Communication

One of the key skills successful coaches need to have and continually improve upon is the ability to communicate well with their athletes. Clear communication can pave the way not just for success on the field but for a successful relationship overall, ensuring team cohesiveness and cementing the culture of the program.

Communication is a two-way street. It's important to not only communicate to the players your goals and expectations, but also to listen to what they are observing and noticing. Having a coach that will listen to concerns or suggestions helps create a "buy in" for the player.

There are two different types of communication: verbal and non-verbal.

With verbal communication, consider choosing words that will resonate with your team. Keeping your messages concise and on target will help guarantee your athletes will listen, pay attention and understand what you are saying.

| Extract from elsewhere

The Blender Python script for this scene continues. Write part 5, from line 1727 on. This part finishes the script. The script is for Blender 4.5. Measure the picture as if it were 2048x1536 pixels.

With non-verbal communication, make sure that your body language, facial expressions and method of communication are matching the tone and the message of what you want to express. Telling a player that he's done a good job with a frown on your face  just isn't as effective as saying the same thing with a smile in front of other teammates. 

If you are noticing that you are not getting what you want from your athletes or if they just don't seem to be "getting it," you could be sending too many messages, or they might respond better to a different method of communication. Ask your fellow coaches what they might be observing from player behavior and listen to what your players are saying. The answer for the perfect communication strategy is there. You just need to discover it.